Donald Light has been in the room for hundreds of product demos as insurance software vendors try to convince carriers why the carriers should select their product. Light, director, Americas, in the property/casualty practice for the consultant and advisory firm Celent, has seen more than his fair share of disastrous demos and has detailed some of them in his latest report.
“I was involved in vendor screening for this global initiative,” he recalls. “The vendor must have had a team of eight different people there, which is a lot of head count in one room for a demo. We had no idea why at least half of them were there. Notwithstanding all those people, the vendor to a large degree ignored what the insurance company had said they wanted to see in the demo.”
Experiences such as that led Light to write the tongue-in-cheek report: “How to Give a Really Bad Demo.” In the report, Light lists the 10 “worst” practices he has seen based on actual experience.
“Essentially, everything in that report actually has happened,” he says. “Fortunately, not all of them happened in a single demo.”
Light has more than once felt puzzled by the poor job vendors have demonstrated.
“Carriers want to end up with a new system that will make them a more successful insurance company,” he says. “How can you structure your demo to reflect that? That is where vendors are missing a huge opportunity in how they create the demo and how they present the demo.”
When a vendor visits a carrier's office to present a demonstration, the carrier isn't looking for what Light calls “a dog and pony show.” The company has already gone through several steps in the selection process and the demo is almost always after the RFP.
“At that point the insurer or an analyst will say to the vendor here are 10 or 20 specific things they want to see from the vendor—processes, capabilities, business environments, IT environments—and demonstrate what happens, how [the system] is automated or how work is kicked out of an automated processing cycle,” he says.
Vendors have been known to take the lazy route, using their standard, off-the-shelf demo that may hit some, but certainly not all of the specific points the carrier is seeking answers to.
“Is that a good way to sell your system?” Light asks. “No. Does it take the insurance company's request seriously? No. Does it hurt the vendor? Yes.”
Seeing a complete meltdown by the vendor is unusual, according to Light, who estimates it may happen in 10 to 15 percent of the vendor demos he has witnessed.
Not being responsive to each and every part of what the insurer has asked the vendor to present is much more common. Light estimates that happens approximately 50 percent of the time.
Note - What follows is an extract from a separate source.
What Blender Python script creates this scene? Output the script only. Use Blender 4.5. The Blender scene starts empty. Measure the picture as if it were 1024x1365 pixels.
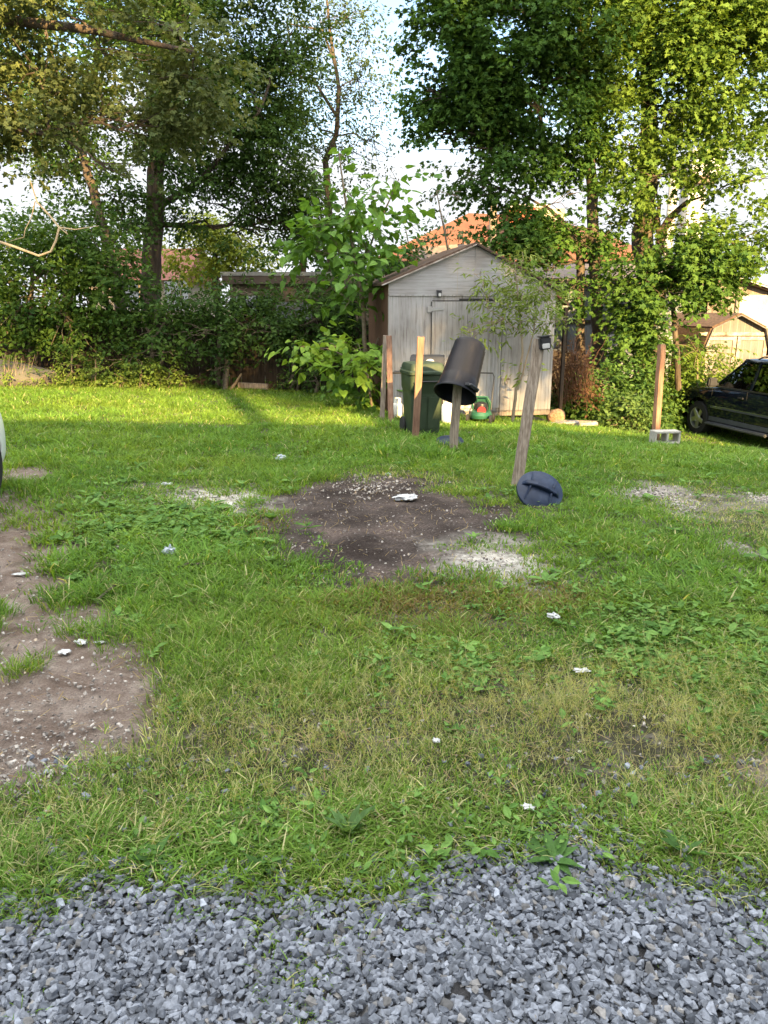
import bpy, bmesh, math, random
import numpy as np
from mathutils import Vector, Matrix

R = math.radians
rng = np.random.default_rng(7)
random.seed(7)
scene = bpy.context.scene
COL = scene.collection

# ------------------------------------------------------------------ camera
F = 1025.0            # focal length in photograph pixels (1024 x 1365)
CX, CY = 512.0, 682.5
PITCH = R(14.9)
H = 1.6
cam_d = bpy.data.cameras.new('camera')
cam = bpy.data.objects.new('camera', cam_d)
COL.objects.link(cam)
cam.location = (0, 0, H)
cam.rotation_euler = (math.pi / 2 - PITCH, 0, 0)
cam_d.sensor_width = 36
cam_d.sensor_fit = 'AUTO'
cam_d.lens = F / 1365 * 36
cam_d.clip_start = 0.05
cam_d.clip_end = 2000
scene.camera = cam
ct, st = math.cos(PITCH), math.sin(PITCH)


def ray(u, v):
    a = (u - CX) / F
    b = (CY - v) / F
    return np.array([a, ct + st * b, -st + ct * b])


def P(u, v, Y):
    d = ray(u, v)
    return Vector((d * (Y / d[1])) + np.array([0, 0, H]))


# ------------------------------------------------------------------ noise
def _h(ix, iy, iz, s):
    n = (ix * 374761393 + iy * 668265263 + iz * 2147483647 + s * 1274126177) & 0xFFFFFFFF
    n = ((n ^ (n >> 13)) * 1274126177) & 0xFFFFFFFF
    n = n ^ (n >> 16)
    return (n & 0xFFFF) / 65535.0


def vnoise(x, y, z=0.0, s=0):
    x = np.asarray(x, float); y = np.asarray(y, float)
    z = np.zeros_like(x) + z
    ix = np.floor(x).astype(np.int64); iy = np.floor(y).astype(np.int64); iz = np.floor(z).astype(np.int64)
    fx, fy, fz = x - ix, y - iy, z - iz
    fx = fx * fx * (3 - 2 * fx); fy = fy * fy * (3 - 2 * fy); fz = fz * fz * (3 - 2 * fz)
    r = 0
    for a in (0, 1):
        for b in (0, 1):
            for c in (0, 1):
                w = (fx if a else 1 - fx) * (fy if b else 1 - fy) * (fz if c else 1 - fz)
                r = r + w * _h(ix + a, iy + b, iz + c, s)
    return r


def fbm(x, y, z=0.0, s=0, o=4):
    r = 0; amp = .5; t = 0
    for k in range(o):
        r = r + amp * vnoise(np.asarray(x) * 2 ** k, np.asarray(y) * 2 ** k, np.asarray(z) * 2 ** k, s + k)
        t += amp; amp *= .5
    return r / t


# ------------------------------------------------------------------ terrain
AX = [-60, -12, -8, -3.5, 1.5, 4.3, 7.2, 10, 60]
AV = [0, -.01, -.010, .014, .036, .080, .103, .108, .09]


def terr(x, y, micro=True):
    x = np.asarray(x, float); y = np.asarray(y, float)
    a = sum(np.interp(x + o, AX, AV) for o in (-1.2, -.6, 0, .6, 1.2)) / 5
    t = np.clip((y - 4.5) / 3.5, 0, 1)
    yy = np.where(y < 8, t * t * 1.75 + 0 * y, y - 6.25)
    yy = np.maximum(yy, 0)
    yy = np.minimum(yy, 12 + 0 * yy)
    z = -a * yy
    # level standing for the dark car
    dx = (x - 7.7) / 2.6; dy = (y - 16.0) / 4.2
    w = np.clip(1.6 - np.sqrt(dx * dx + dy * dy), 0, 1); w = w * w * (3 - 2 * w)
    z = z * (1 - w) + (-1.18) * w
    if micro:
        fade = np.clip(1 - (np.abs(y) - 20) / 20, 0, 1)
        z = z + fade * ((fbm(x * .9, y * .9, 0, 3) - .5) * .06 + (fbm(x * 4, y * 4, 0, 9, 3) - .5) * .022)
    return z


def G(u, v):
    """point of the terrain seen at a photograph pixel"""
    d = ray(u, v)
    t = np.linspace(.5, 60, 3000)
    z = H + d[2] * t - terr(d[0] * t, d[1] * t)
    k = np.argmax(z < 0)
    if k == 0: k = len(t) - 1
    a, b = t[k - 1], t[k]
    for _ in range(20):
        m = (a + b) / 2
        if H + d[2] * m - float(terr(d[0] * m, d[1] * m)) < 0: b = m
        else: a = m
    return Vector((d[0] * a, d[1] * a, H + d[2] * a))


def gz(x, y): return float(terr(x, y))


def polyw(pts): return np.array([[G(u, v).x, G(u, v).y] for u, v in pts])


def sdf(px, py, poly):
    """signed distance, positive inside"""
    d = np.full(px.shape, 1e9); inside = np.zeros(px.shape, bool)
    n = len(poly)
    for i in range(n):
        ax, ay = poly[i]; bx, by = poly[(i + 1) % n]
        ex, ey = bx - ax, by - ay
        L = ex * ex + ey * ey + 1e-9
        t = np.clip(((px - ax) * ex + (py - ay) * ey) / L, 0, 1)
        d = np.minimum(d, np.hypot(px - ax - t * ex, py - ay - t * ey))
        c = ((ay > py) != (by > py)) & (px < (bx - ax) * (py - ay) / (by - ay + 1e-12) + ax)
        inside ^= c
    return np.where(inside, d, -d)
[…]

“Maybe they are responsive to 17 or 18 out of the 20 requests, but they ignore the other three,” he says. “Or, of the 20 things they are being asked to demonstrate, they kind of blow it on a few of the requests. Demos, per se, don't call for the business value of your underwriting system, but it ought to be obvious to everyone that the insurance company wants to acquire a system that has business value. Hitting the business value theme is probably where over half the demos fail.”
Presenting a good demo can improve the vendor's position in the eyes of the carrier, according to Light.
“One thing we always tell insurance companies we work with is don't be a slave to the numbers,” he says. “The RFPs come in and the insurer scores them and then ranks the systems. You can't capture all the dimensions in what is going to be a long-term business relationship through scoring. You have to listen with your heart and your gut to determine what's going on. A good demo provides a tremendous opportunity to improve the company's view of the vendor and the solution they are trying to get the carrier to license.”
Here is what Light has determined are the 10 “worst practices” that vendors should not try and emulate if they are lucky enough to reach the demo stage in the sales process:
- Don't try to understand the insurance company.
- Give the same demo you always give.
- Don't waste time convincing the insurer that you are a good, long-term partner.
- If you get a hard question, don't answer it.
- Business value? Don't even go there.
- Spend as much time as possible in the business user environment.
- Don't demonstrate the current version.
- Don't give people a chance to understand new scr3eens.
- Don't tune your demo for the insurer's presentation environment.
- Don't repeat questions or answers for anyone on a conference line.